Southern Baptists will open their annual meeting Tuesday in Orlando with a fourth straight debate over whether to formally bar churches that allow a woman to serve in any role resembling a pastor. More than 11,000 church representatives have preregistered for the two-day gathering, where delegates are expected to vote on a proposed constitutional amendment and a separate nonbinding resolution with similar language.
The question is not new to the denomination. In each of the past three annual meetings, a majority of representatives supported adding the ban to the Southern Baptist Convention constitution, but the change fell short of the two-thirds supermajority needed to pass. The Baptist Faith and Message already says the office of pastor is limited to men, yet the convention has still spent years trying to turn that belief into a clearer constitutional rule.

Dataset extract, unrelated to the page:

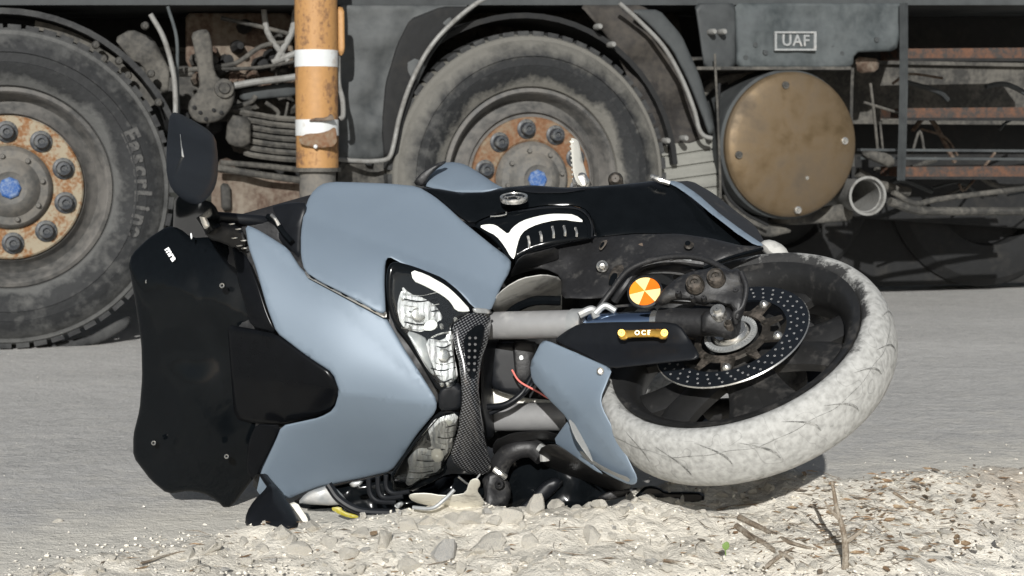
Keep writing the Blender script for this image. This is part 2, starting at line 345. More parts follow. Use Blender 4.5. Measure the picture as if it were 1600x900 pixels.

That push has already carried consequences. In recent years, the convention has expelled some churches that appointed women to top pastoral positions or said they had the right to do so. The SBC can also remove any church it deems not to be in friendly cooperation, even though it cannot directly control independent congregations.
Albert Mohler proposed the amendment now before delegates, saying clarity in the constitution would settle the matter. His language would exclude any church that acts to affirm, appoint or endorse a woman serving as pastor, elder or overseer, including preaching to the assembled congregation. Clint Pressley supports the amendment, and both candidates running to succeed him do as well.
The nonbinding resolution will be easier to pass because it needs only a simple majority, but it would not change the constitution. That leaves Orlando as another test of whether the denomination is ready to lock its position in place or whether the gap between a simple majority and the higher threshold will keep the issue unresolved for another year.